I received the books as a gift, a gift from the dead.  One hundred thirty books published by Franklin Library, in three series.  Beautiful books, the kind that look good on the shelf and make you feel really cultured and intelligent. I remember studying the books on my uncle’s shelf as a child, with longing. They spoke to me of time, of the leisure of a long-ago upper class, of wisdom and knowledge and everything that mattered. So much time has passed since then, and there have been poverty and family strife, war and more war, and the meaning of anything, in books or otherwise, is less and less clear to me.  Which brings me to my uncle, for he is the dead man, the one who gathered these books.

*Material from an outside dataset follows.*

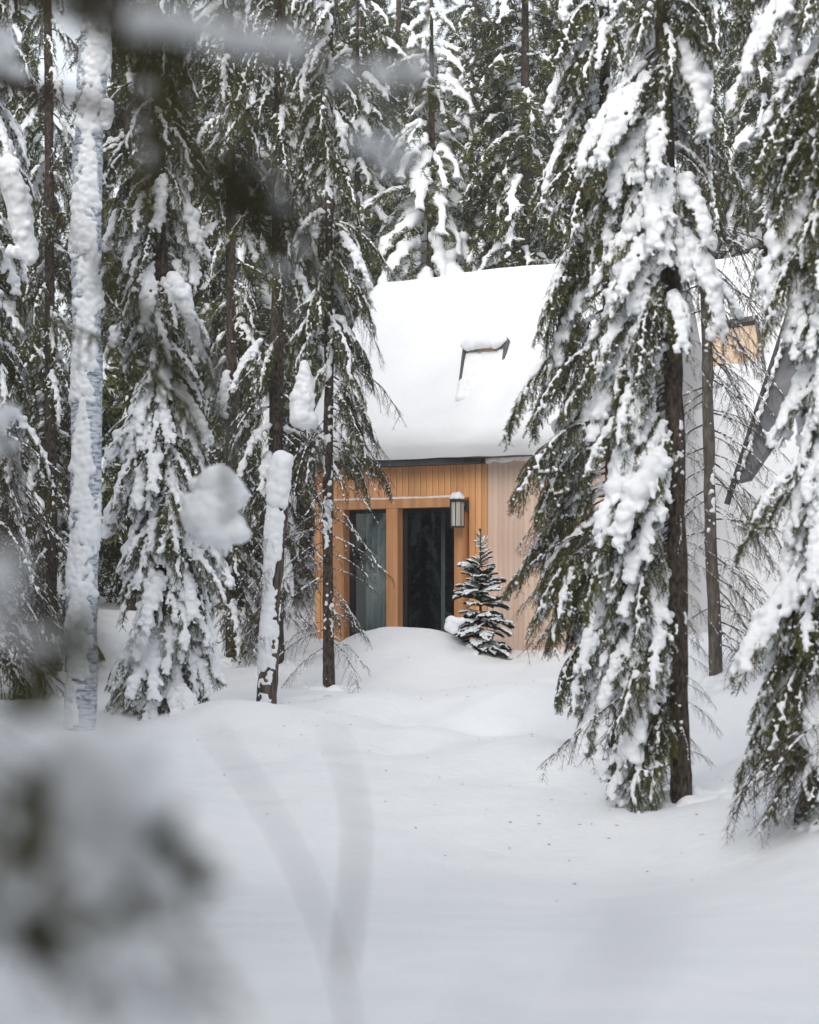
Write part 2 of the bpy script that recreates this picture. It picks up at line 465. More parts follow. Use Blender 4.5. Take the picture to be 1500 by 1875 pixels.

When you receive a gift from the dead, it’s difficult to know what you’ve got.  The dead tell you little.  Like whether the binding is really leather, the pages acid-free, the bookmark silk, how many volumes there are and how they were selected, what they’re worth in money and what they were worth to the deceased to make him part with that money. Who was the deceased when he wasn’t my uncle, when he was alone in his apartment or with his friends? Who was the man who bought the books?

And what can they be to me? As many as three copies of some titles (titles that landed in all three series, presumably), many I never would have selected myself, 130 books to read instead of doing I don’t know what else.  Many things, I suppose. And yet one mustn’t take death lightly, no more a gift from the dead – though I must tell you about the other gift I received: it was, alas, a dachshund, a specimen of perhaps the most poorly designed dog of them all, and spoiled rotten at that.  And, again alas, the dachshund is gone these many years (well seven or so, anyway), and the books, in their multiples of ten, remain.

I shall read them.

I shall read them and see what truths they yield about life and death and language (yes, look for some words that I’ve learned along the way).  I shall read them as they attract my eye or as their titles appeal, which is to say, not quite randomly. And if they don’t reveal the dead man – who didn’t after all select the books in the series – perhaps the act will do homage to him and to whatever spirit there is that we all share.